## Begin RECORDED DATA

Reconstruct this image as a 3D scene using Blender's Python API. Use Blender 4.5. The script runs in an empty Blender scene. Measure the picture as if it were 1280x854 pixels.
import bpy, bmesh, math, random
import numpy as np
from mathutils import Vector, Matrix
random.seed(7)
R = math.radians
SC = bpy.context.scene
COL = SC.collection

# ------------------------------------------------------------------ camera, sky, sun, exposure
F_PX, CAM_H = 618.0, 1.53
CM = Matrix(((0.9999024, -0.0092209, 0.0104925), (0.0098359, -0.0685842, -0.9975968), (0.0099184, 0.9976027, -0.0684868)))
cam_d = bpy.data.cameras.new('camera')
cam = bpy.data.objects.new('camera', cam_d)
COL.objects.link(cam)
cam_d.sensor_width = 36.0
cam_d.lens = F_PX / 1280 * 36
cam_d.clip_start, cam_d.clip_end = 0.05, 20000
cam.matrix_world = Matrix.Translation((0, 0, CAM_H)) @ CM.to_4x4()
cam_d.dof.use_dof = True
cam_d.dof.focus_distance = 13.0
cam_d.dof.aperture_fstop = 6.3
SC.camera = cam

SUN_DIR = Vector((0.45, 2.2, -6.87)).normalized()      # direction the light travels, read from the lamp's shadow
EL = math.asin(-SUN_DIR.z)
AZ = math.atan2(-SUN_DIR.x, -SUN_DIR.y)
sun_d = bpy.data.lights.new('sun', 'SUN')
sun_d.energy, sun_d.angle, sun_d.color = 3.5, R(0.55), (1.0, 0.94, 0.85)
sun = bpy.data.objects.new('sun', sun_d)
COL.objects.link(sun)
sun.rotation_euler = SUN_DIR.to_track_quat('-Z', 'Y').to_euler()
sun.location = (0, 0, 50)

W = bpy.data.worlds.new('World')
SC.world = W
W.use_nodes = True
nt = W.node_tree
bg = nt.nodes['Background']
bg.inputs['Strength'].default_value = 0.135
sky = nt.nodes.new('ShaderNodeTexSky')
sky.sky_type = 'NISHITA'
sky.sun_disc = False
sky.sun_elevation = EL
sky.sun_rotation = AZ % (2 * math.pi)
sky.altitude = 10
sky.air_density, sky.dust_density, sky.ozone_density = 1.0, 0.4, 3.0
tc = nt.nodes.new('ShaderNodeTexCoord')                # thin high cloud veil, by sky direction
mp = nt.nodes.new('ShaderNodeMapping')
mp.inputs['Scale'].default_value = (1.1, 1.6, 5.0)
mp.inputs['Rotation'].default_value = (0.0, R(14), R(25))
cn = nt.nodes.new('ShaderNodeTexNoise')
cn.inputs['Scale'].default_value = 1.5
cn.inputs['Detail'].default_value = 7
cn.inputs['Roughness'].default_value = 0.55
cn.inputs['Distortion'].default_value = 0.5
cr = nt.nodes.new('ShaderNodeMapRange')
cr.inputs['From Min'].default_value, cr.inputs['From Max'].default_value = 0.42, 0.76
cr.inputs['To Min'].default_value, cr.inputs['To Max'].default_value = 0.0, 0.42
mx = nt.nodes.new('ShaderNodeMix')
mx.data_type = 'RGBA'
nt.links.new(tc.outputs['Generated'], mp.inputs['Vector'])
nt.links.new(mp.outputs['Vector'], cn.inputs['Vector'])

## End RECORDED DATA

■ WHAT THIS TASK INVOLVES:
All lines from the beginning of the material above through the one with "COL = SC.collection" need to be returned exactly; please return those and only those.

■ THE ANSWER:
Reconstruct this image as a 3D scene using Blender's Python API. Use Blender 4.5. The script runs in an empty Blender scene. Measure the picture as if it were 1280x854 pixels.
import bpy, bmesh, math, random
import numpy as np
from mathutils import Vector, Matrix
random.seed(7)
R = math.radians
SC = bpy.context.scene
COL = SC.collection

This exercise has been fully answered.